── Exercise input ──
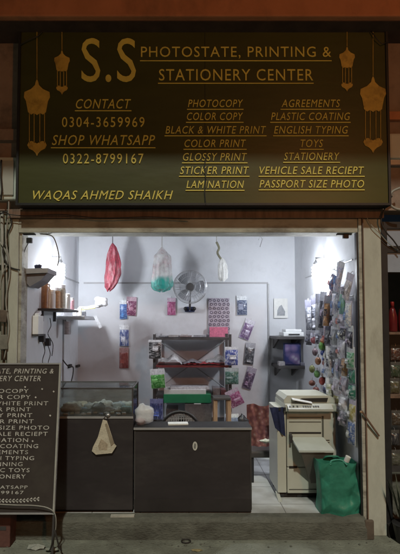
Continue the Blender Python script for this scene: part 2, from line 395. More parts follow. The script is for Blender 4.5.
def stext(s, px0, px1, py0, py1, shear=0, bold=.01, ul=None, mat=None, sp=1.12):
    pm = (py0+py1)/2
    x0, x1, z0, z1 = xx(px0, TY, pm), xx(px1, TY, pm), zz(py1, TY), zz(py0, TY)
    mb = text_mesh(s, x0, x1, z0, z1, TY, .003, shear, bold, sp)
    if ul is not None:
        zu = zz(ul, TY); h = .0055
        part('underline', MB().span(x0-.008, x1+.004, TY, TY+.003, zu-h, zu+h*.4), mat or m_gold, sg)
    o = part('lettering', mb, mat or m_gold, sg); o['label'] = 'gold lettering reading ' + s
    return o
stext('S.S', 81.5, 136, 38, 82, 0, 0, sp=1.05)
stext('PHOTOSTATE, PRINTING &', 141, 331, 46.5, 58.5, 0, 0, 60.5)
stext('STATIONERY CENTER', 159, 313, 69, 80.5, 0, 0, 83)
stext('CONTACT', 76, 131, 99, 108.5, .25, 0, 110.5)
stext('0304-3659969', 62, 144.5, 117, 127, 0, 0, sp=1.2)
stext('SHOP WHATSAPP', 52, 155, 135, 145, .25, 0, 147.5)
stext('0322-8799167', 63, 143.5, 153.5, 163.5, 0, 0, sp=1.2)
stext('WAQAS AHMED SHAIKH', 33, 173, 190.5, 201, .3, 0)
c2 = [('PHOTOCOPY',188,243,99.5),('COLOR COPY',187,243,112.5),('BLACK & WHITE PRINT',165.5,266,126),('COLOR PRINT',184.5,246,139.5),('GLOSSY PRINT',183,247,153),('STICKER PRINT',180,249,166.5),('LAMINATION',186.5,244,180.5)]
c3 = [('AGREEMENTS',281.5,340,99.5),('PLASTIC COATING',271,350,112.5),('ENGLISH TYPING',274,348,126),('TOYS',300.5,323,139.5),('STATIONERY',284,339.5,152.5),('VEHICLE SALE RECIEPT',259.5,364,166.5),('PASSPORT SIZE PHOTO',259.5,364,180)]
for s, a, b, y in c2+c3: stext(s, a, b, y, y+7.6, .22, 0, y+9.6)
def spoly(pts): return [(xx(px, TY, py), zz(py, TY)) for px, py in pts]
def lantern(cx, top, s, pend, tipy):
    B = [(0,0),(1.2,2.5),(2,6),(6,10),(12.5,13),(13,18),(11,22),(9.5,30),(9,33),(6,35.5),(3,34),(0,36)]
    pts = [(cx+x*s, top+y*s) for x, y in B] + [(cx-x*s, top+y*s) for x, y in B[-2:0:-1]]
    mb = MB().prism(spoly(pts), TY, TY+.003)
    ln = part('lantern_drawing', mb, m_gold_dark, sg)
    for dx in (-8,-3,3,8):
        x = cx+dx*s*.95; part('hanging_string', MB().prism(spoly([(x-.28,top+34*s),(x+.28,top+34*s),(x+.28,pend+2*s),(x-.28,pend+2*s)]), TY, TY+.003), m_gold_dark, ln)
    mb = MB().prism(spoly([(cx-.25, 29.5),(cx+.25, 29.5),(cx+.25, top-.3),(cx-.25, top-.3)]), TY, TY+.003)
    part('hanging_string', mb, m_gold_dark, ln)
    P = [(0,2.5),(3,1),(5,0),(8,.5),(9.7,4),(8,7.5),(4,9.5),(1.5,12),(0,15)]
    pts = [(cx+x*s, pend+y*s) for x, y in P] + [(cx-x*s, pend+y*s) for x, y in P[-2:0:-1]]
    part('pendant', MB().prism(spoly(pts), TY, TY+.003), m_gold_dark, ln)
lantern(37, 79, 1.0, 141, 156); lantern(62, 50, .60, 85.5, 94)
lantern(373, 76, 1.0, 138, 153); lantern(347, 46.5, .60, 82.5, 91)
# crack / wire at the lower middle
mb = MB().tube([at(205.5,158,TY-.004), at(204.3,168,TY-.004), at(206,180,TY-.004), at(204.6,192,TY-.004), at(205.6,205,TY-.004)], .0045, 6)
part('crack', mb, m_black, sg)
part('panel_seam', MB().span(xx(205.5,TY)-.0015, xx(205.5,TY)+.0015, SY-.0035, SY-.0022, sz0+.02, sz1-.02), m_black, sg)
# sign hanger cables
solo('sign_cable', MB().tube([at(20,45,SY-.02), at(28,40,SY-.03), at(38,36,SY-.025), at(45,29,SY-.02)], .004, 6), m_cable, 'thin dark cord slung across the top left corner of the sign', 'cord', smooth=True)
solo('sign_cable', MB().tube([at(371,31,SY-.02), at(376,38,SY-.03), at(382,44,SY-.025), at(388,42,SY-.02)], .004, 6), m_cable, 'thin dark cord slung across the top right corner of the sign', 'cord', smooth=True)

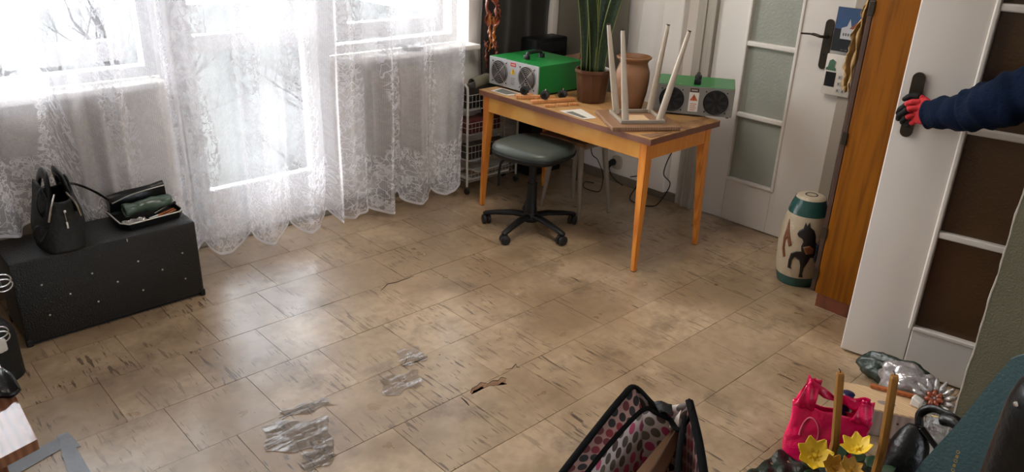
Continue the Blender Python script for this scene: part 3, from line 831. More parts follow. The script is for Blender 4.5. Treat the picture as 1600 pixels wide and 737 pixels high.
# tray with things
t = thing('tray', 'shallow black tray with a light metal rim on the right end of the trunk', 'tray', (0.98, 3.32, TH))
tr = [fz(160, 326, TH + 0.03), fz(190, 353, TH + 0.03), fz(206, 351, TH + 0.03), fz(291, 325, TH + 0.03), fz(288, 314, TH + 0.03), fz(268, 303, TH + 0.03)]
tr = [(0.845, 3.425), (0.845, 3.24), (0.87, 3.205), (1.085, 3.225), (1.105, 3.25), (1.105, 3.425)]
tr = [Vector((a, b_, TH + 0.028)) for a, b_ in tr]
bm = NBM()
cc = sum(tr, Vector()) / len(tr)
lo = [cc + (p - cc) * 0.94 for p in tr]
a = [bm.verts.new((p.x, p.y, TH + 0.002)) for p in lo]; b2 = [bm.verts.new(p) for p in tr]
bm.faces.new(a)
for k in range(len(a)): bm.faces.new((a[k], a[(k + 1) % len(a)], b2[(k + 1) % len(a)], b2[k]))
obj('pan', bm, m_black, t, solid=0.003)
bm = NBM(); tube(bm, tr + [tr[0]], 0.003, 8); obj('rim', bm, m_lab, t, smooth=True)
zt = TH + 0.006
bm = NBM()
def roll(u, v):
    a_ = 2 * pi * u; r = 0.031 * (1 + 0.12 * sin(a_ * 2 + v * 9) + 0.06 * sin(v * 23))
    return Vector((0.885 + 0.20 * v, 3.30 + 0.025 * v, zt + 0.05)) + Vector((0, cos(a_) * r * 1.0, sin(a_) * r * 0.8))
grid(bm, 25, 20, roll)
tag(obj('plastic_roll', bm, m_khaki, smooth='full', solid=0.002), 'crumpled grey-green plastic roll lying across the tray on the trunk', 'plastic roll')
bm = NBM()
def pouch(u, v):
    a_ = 2 * pi * u
    return Vector((0.85 + 0.235 * v, 3.385 + 0.006 * sin(7 * v), zt + 0.06 + 0.010 * v)) + Vector((0, cos(a_) * 0.022, sin(a_) * 0.05 * (0.8 + 0.2 * v)))
grid(bm, 25, 14, pouch)
for vv in (0, 1): bm.faces.new([bm.verts.new(pouch(k / 24, vv)) for k in range(24)])
p_ = obj('leather_pouch', bm, m_blackg, smooth=True); tag(p_, 'long black leather pouch leaning at the back of the tray on the trunk', 'pouch')
bm = NBM(); tube(bm, smooth_path([(0.86, 3.36, zt + 0.07), (0.95, 3.355, zt + 0.095), (1.08, 3.36, zt + 0.105)], 6), 0.003, 6); obj('zip', bm, m_stud, p_)
t = thing('pliers', 'pair of pliers with orange handles on the tray on the trunk', 'pliers', (1.04, 3.27, zt))
for s in (-1, 1):
    bm = NBM(); tube(bm, smooth_path([(1.0, 3.255 + s * 0.004, zt + 0.012), (1.03, 3.262 + s * 0.012, zt + 0.012), (1.085, 3.285 + s * 0.010, zt + 0.014)], 5), 0.004, 8); obj('handle', bm, m_orangestick, t, smooth=True)
bm = NBM(); tube(bm, [(0.965, 3.25, zt + 0.012), (1.003, 3.256, zt + 0.012)], [0.003, 0.007], 8); obj('jaw', bm, m_stud, t, smooth=True)
bm = NBM()
grid(bm, 14, 10, lambda u, v: Vector((0.862 + 0.09 * u, 3.225 + 0.05 * v, zt + 0.006 + 0.012 * abs(sin(u * 9 + v * 7)))))
tag(obj('crumpled_film', bm, m_greybag, solid=0.001), 'crumpled clear plastic wrap at the near left corner of the tray', 'plastic wrap')
t = thing('screwdriver', 'thin dark screwdriver across the right end of the tray', 'screwdriver', (1.07, 3.30, zt))
bm = NBM(); tube(bm, [(1.06, 3.30, zt + 0.03), (1.10, 3.31, zt + 0.035)], [0.006, 0.006], 8); obj('handle', bm, m_black, t)
bm = NBM(); tube(bm, [(1.0, 3.285, zt + 0.016), (1.06, 3.30, zt + 0.03)], 0.002, 6); obj('shaft', bm, m_stud, t)

# ------------------------------------------------------------------ writing table
TZ = 0.685
A0, A1, B0, B1 = Vector((2.80, 2.05)), Vector((2.815, 3.27)), Vector((3.36, 2.05)), Vector((3.385, 3.27))
t = thing('writing_table', 'honey coloured wooden table with worn top and tapered legs', 'table', (3.09, 2.66, 0))
bm = NBM()
prism(bm, [A0, B0, B1, A1], 0.004, (0, 0, TZ - 0.004)); obj('tabletop', bm, m_tabletop, t)
bm = NBM(); prism(bm, [A0, B0, B1, A1], 0.027, (0, 0, TZ - 0.031)); obj('top_edge', bm, m_edge, t)
def q2(a, b_, z): return Vector((a, b_, z))
ins = 0.02
fy0, fy1, fx0, fx1 = 2.05 + 0.03, 3.27 - 0.03, 2.80 + ins, 3.36 - ins
bm = NBM(); boxb(bm, fx0 + 0.004, fx0 + 0.024, fy0 + 0.03, fy1 - 0.03, TZ - 0.115, TZ - 0.031, 0.002); obj('apron', bm, m_tablewood, t)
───
What to produce:
Which lines hold the word "this"? Copy every one of them.

Reply to the exercise:
Continue the Blender Python script for this scene: part 2, from line 395. More parts follow. The script is for Blender 4.5.
Continue the Blender Python script for this scene: part 3, from line 831. More parts follow. The script is for Blender 4.5. Treat the picture as 1600 pixels wide and 737 pixels high.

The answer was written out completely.